* Directions *
From the first line of the listing below to the line with "m.prism(legpoly(w+.35, l+.4, 0), lambda", print each line exactly, and nothing more. Leave out the pictures.

* Information shown *

===============

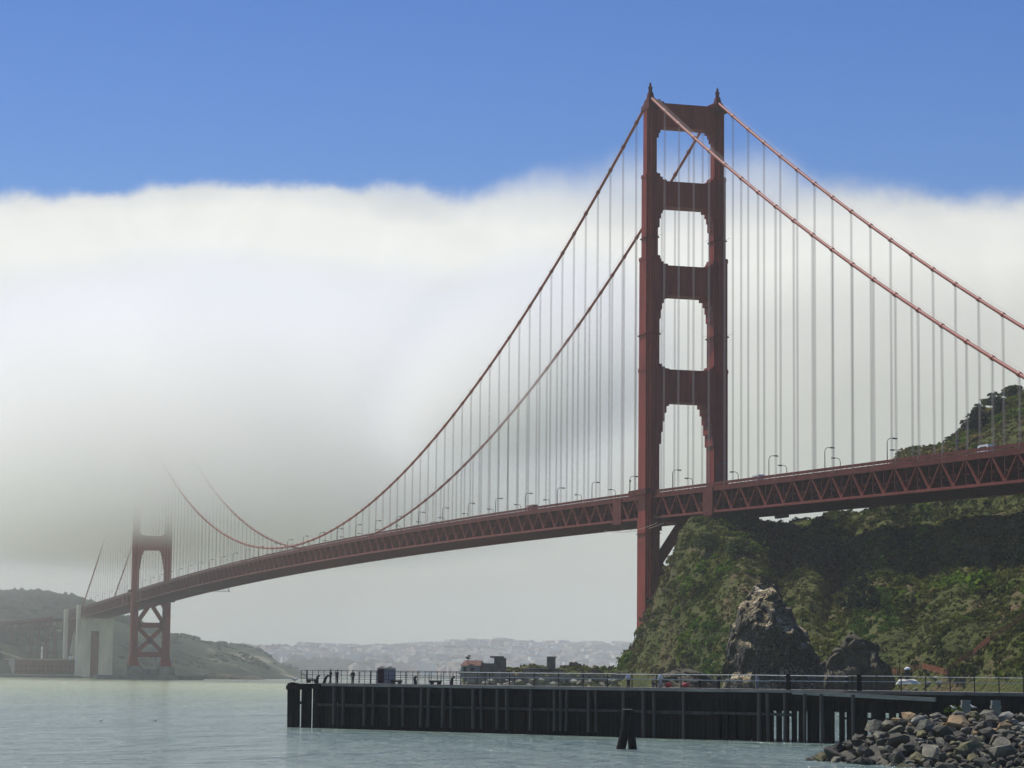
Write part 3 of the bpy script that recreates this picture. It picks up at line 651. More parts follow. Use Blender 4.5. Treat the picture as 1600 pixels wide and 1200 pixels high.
# towers
def legpoly(W, Lh, z, steps=((.55, 1.15), (.5, 1.0))):
    w, l = W/2, Lh/2; q = [(w, 0)]
    (a1, b1), (a2, b2) = steps
    quad = [(w, l-b1-b2), (w-a1, l-b1-b2), (w-a1, l-b1), (w-a1-a2, l-b1), (w-a1-a2, l)]
    g = .45                                   # groove on the broad face
    quad += [(g*1.6, l), (g*1.6, l-.4)]
    full = quad + [(-x, y) for x, y in reversed(quad)]
    full += [(-x, -y) for x, y in full]
    return full                               # (v, u)
def build_tower(u0, base, label):
    T = empty('tower', None, bridge); T.location = (u0, 0, 0); T['label'] = label
    secs = [(base+9, 66, 5.7, 13.4), (66, 122.5, 5.55, 12.4), (122.5, 164.8, 5.45, 12.0), (164.8, 196.5, 4.7, 9.8), (196.5, 221.5, 3.95, 8.6)]
    for s in (1, -1):
        m = MB()
        m.box(-8.2, 8.2, s*VE-3.9, s*VE+3.9, base, base+3.2); 
        for i, g in enumerate((.75, .5, .25)):
            pz = base+3.2+i*1.9; m.prism(legpoly(5.7+g*2, 13.4+g*2, 0), lambda a, b, z=pz: (b, s*VE+a, z), lambda a, b, z=pz+1.9: (b, s*VE+a, z), bottom=False)
        for z0, z1, w, l in secs:
            m.prism(legpoly(w, l, 0), lambda a, b, z=z0: (b, s*VE+a, z), lambda a, b, z=z1: (b, s*VE+a, z), bottom=False)
            if z1 < 200 and z1 > 70:          # moulding at each setback
                m.prism(legpoly(w+.35, l+.4, 0), lambda a, b, z=z1-1.3: (b, s*VE+a, z), lambda a, b, z=z1-.02: (b, s*VE+a, z))
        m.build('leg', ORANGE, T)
        c = MB()                              # saddle housing with its beacon
        for z0, z1, w0, w1, l0, l1 in ((221.5, 223.6, 4.4, 4.1, 9.2, 8.0), (223.6, 225.8, 3.6, 2.7, 6.4, 4.6), (225.8, 228.4, 2.2, 1.5, 3.4, 2.0)):
            c.add([(x*l0/2, s*VE+y*w0/2, z0) for x, y in ((-1,-1),(1,-1),(1,1),(-1,1))]+[(x*l1/2, s*VE+y*w1/2, z1) for x, y in ((-1,-1),(1,-1),(1,1),(-1,1))],
                  [(3,2,1,0),(4,5,6,7),(0,1,5,4),(1,2,6,5),(2,3,7,6),(3,0,4,7)])
        c.build('saddle_housing', ORANGE_D, T)
        bq = MB(); bq.tube([(0,s*VE,228.4),(0,s*VE,230.1)], .75, 10); bq.tube([(0,s*VE,230.1),(0,s*VE,230.4)], 1.0, 10); bq.tube([(0,s*VE,230.4),(0,s*VE,231.6),(0,s*VE,232.4)], [.5, .45, .08], 8); bq.build('beacon', ORANGE_D, T)
        # maintenance platforms round the leg
        for z, w, l in ((135, 5.6, 12.2), (172, 4.8, 9.9), (60, 5.8, 13.0)):
            q = MB(); q.prism(legpoly(w+.9, l+1.0, 0), lambda a, b, z=z: (b, s*VE+a, z), lambda a, b, z=z+.12: (b, s*VE+a, z))
            for zz in (1.0,):
                for x0, x1, y0, y1 in ((-l/2-.6, l/2+.6, w/2+.5, w/2+.56), (-l/2-.6, l/2+.6, -w/2-.56, -w/2-.5)): q.box(x0, x1, s*VE+y0, s*VE+y1, z+zz, z+zz+.06)
            q.build('inspection_platform', ORANGE_D, T)
        
    # portal struts: outlines in (v, z)
    def strut(z0, z1, w, th, br, top=()):
        e = VE-w/2+.35
        lo = [(e-.0, z0-br[-1][1])]
        pts = []
        for i, (dx, dz) in enumerate(br):      # stepped bracket from leg towards the centre; br sorted outward->inward as (dx from leg, depth below)
            pass
        bs = sorted(br, key=lambda t: t[0])    # small dx first (deepest)
        right = [(e, z0-bs[0][1])]
        for i, (dx, dz) in enumerate(bs):
            right.append((e-.35-dx, z0-dz))
            nz = bs[i+1][1] if i+1 < len(bs) else 0
            right.append((e-.35-dx, z0-nz))
        ts = sorted(top, key=lambda t: t[0]); up = [(e, z1+(ts[0][1] if ts else 0))]
        for i, (dx, dz) in enumerate(ts):
            up.append((e-.35-dx, z1+dz)); nz = ts[i+1][1] if i+1 < len(ts) else 0; up.append((e-.35-dx, z1+nz))
        half = right+[(0, z0)]                 # bottom from leg to centre
        poly = [(x, z) for x, z in half]+[(-x, z) for x, z in reversed(right)]
        poly += [(-x, z) for x, z in up]+[(x, z) for x, z in reversed(up)]
        m = MB(); m.prism(poly, lambda a, b: (-th/2, a, b), lambda a, b: (th/2, a, b))
        # recessed panelling: ribs proud of the faces
        for sd_ in (-1, 1):
            x0, x1 = (th/2, th/2+.22) if sd_ > 0 else (-th/2-.22, -th/2)
            m.box(x0, x1, -e+1.2, e-1.2, z1-1.0, z1-.25); m.box(x0, x1, -e+1.2, e-1.2, z0+.3, z0+1.1)
            nrib = 9
            for j in range(nrib): v = (-e+1.6)+(2*e-3.2)*j/(nrib-1); m.box(x0, x1, v-.22, v+.22, z0+1.1, z1-1.0)
        m.build('portal_strut', ORANGE, T)
    strut(214.8, 224.0, 3.95, 6.0, [(.5, 4.2), (1.1, 2.4), (2.2, 1.0)], top=[(1.2, 1.3), (2.6, .6)])
    strut(184.0, 193.8, 4.7, 7.0, [(.4, 8), (.9, 4.6), (1.6, 2.6), (3.0, 1.0)], top=[(.6, 2.8), (1.6, 1.6), (3.2, .6)])
    strut(150.0, 161.4, 5.45, 8.2, [(.4, 9), (.9, 5.5), (1.7, 3.0), (3.2, 1.1)], top=[(.6, 2.4), (1.5, 1.4), (3.2, .6)])
    strut(109.6, 121.8, 5.55, 9.0, [(.5, 16), (1.1, 11.5), (1.8, 7.5), (2.6, 4.2), (3.6, 1.6)], top=[(.8, 2.0), (2.0, 1.0), (3.6, .4)])
    strut(64.2, 66.0, 5.7, 8.0, [(1.0, 3.0), (2.6, 1.2)])
    # bracing below the deck
    e = VE-2.6
    def brace(p, q, w=2.4, h=2.6):
        m = MB().beam((0, p[0], p[1]), (0, q[0], q[1]), w, h, up=(1,0,0)); 
        return m.build('cross_brace', ORANGE, T)
    brace((0.0, 64.5), (e, 48), 3.6, 1.8); brace((0.0, 64.4), (-e, 48), 3.4, 1.8)
    brace((-e, 46), (e, 46), 4.4, 1.8)
    zl = max(base+9, 21.5)
    brace((-e, 44.5), (e, zl+1.5), 3.6, 1.7); brace((e, 44.6), (-e, zl+1.6), 3.4, 1.7)
    brace((-e, zl-.3), (e, zl-.3), 4.4, 1.9)
    # knee gussets where braces meet the legs
    for s in (1, -1):
        g = MB(); g.prism([(e+.4, 52), (e-3.2, 48.2), (e-3.2, 44), (e+.4, 40)], lambda a, b: (-2.4, s*a, b), lambda a, b: (2.4, s*a, b)); g.build('gusset_plate', ORANGE_D, T)
    g = MB(); g.prism([(2.6, 33.2), (0, 36.4), (-2.6, 33.2), (0, 30.0)], lambda a, b: (-2.7, a, b), lambda a, b: (2.7, a, b)); g.build('gusset_plate', ORANGE_D, T)
    # deck-level balcony round each leg
    zb_ = RD(u0)
    for s in (1, -1):
        m = MB(); m.box(-9.5, 9.5, s*(VE+2.8) if s > 0 else s*(VE+2.8)-1.9, s*(VE+2.8)+1.9 if s > 0 else s*(VE+2.8), zb_-.4, zb_+.15)
        y = s*(VE+4.7); m.box(-9.5, 9.5, min(y, y-s*.15), max(y, y-s*.15), zb_+.15, zb_+1.5)
        m.box(-9.5, -9.3, min(s*(VE+2.8), y), max(s*(VE+2.8), y), zb_+.15, zb_+1.5); m.box(9.3, 9.5, min(s*(VE+2.8), y), max(s*(VE+2.8), y), zb_+.15, zb_+1.5)
        m.build('balcony', ORANGE_D, T)
        w_ = MB()
        for uu, u1_ in (((-67.5, -58), (29, 39)) if u0 < 100 else ((-39, -29), (58, 67.5))):
            zz = RD(u0+uu); w_.box(uu, u1_, s*VE-.75, s*VE+.75, zz-10.2, zz-.5)
        w_.build('wind_lock_panel', ORANGE_D, T)
    return T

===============

* Finished task *
Write part 3 of the bpy script that recreates this picture. It picks up at line 651. More parts follow. Use Blender 4.5. Treat the picture as 1600 pixels wide and 1200 pixels high.
# towers
def legpoly(W, Lh, z, steps=((.55, 1.15), (.5, 1.0))):
    w, l = W/2, Lh/2; q = [(w, 0)]
    (a1, b1), (a2, b2) = steps
    quad = [(w, l-b1-b2), (w-a1, l-b1-b2), (w-a1, l-b1), (w-a1-a2, l-b1), (w-a1-a2, l)]
    g = .45                                   # groove on the broad face
    quad += [(g*1.6, l), (g*1.6, l-.4)]
    full = quad + [(-x, y) for x, y in reversed(quad)]
    full += [(-x, -y) for x, y in full]
    return full                               # (v, u)
def build_tower(u0, base, label):
    T = empty('tower', None, bridge); T.location = (u0, 0, 0); T['label'] = label
    secs = [(base+9, 66, 5.7, 13.4), (66, 122.5, 5.55, 12.4), (122.5, 164.8, 5.45, 12.0), (164.8, 196.5, 4.7, 9.8), (196.5, 221.5, 3.95, 8.6)]
    for s in (1, -1):
        m = MB()
        m.box(-8.2, 8.2, s*VE-3.9, s*VE+3.9, base, base+3.2); 
        for i, g in enumerate((.75, .5, .25)):
            pz = base+3.2+i*1.9; m.prism(legpoly(5.7+g*2, 13.4+g*2, 0), lambda a, b, z=pz: (b, s*VE+a, z), lambda a, b, z=pz+1.9: (b, s*VE+a, z), bottom=False)
        for z0, z1, w, l in secs:
            m.prism(legpoly(w, l, 0), lambda a, b, z=z0: (b, s*VE+a, z), lambda a, b, z=z1: (b, s*VE+a, z), bottom=False)
            if z1 < 200 and z1 > 70:          # moulding at each setback
                m.prism(legpoly(w+.35, l+.4, 0), lambda a, b, z=z1-1.3: (b, s*VE+a, z), lambda a, b, z=z1-.02: (b, s*VE+a, z))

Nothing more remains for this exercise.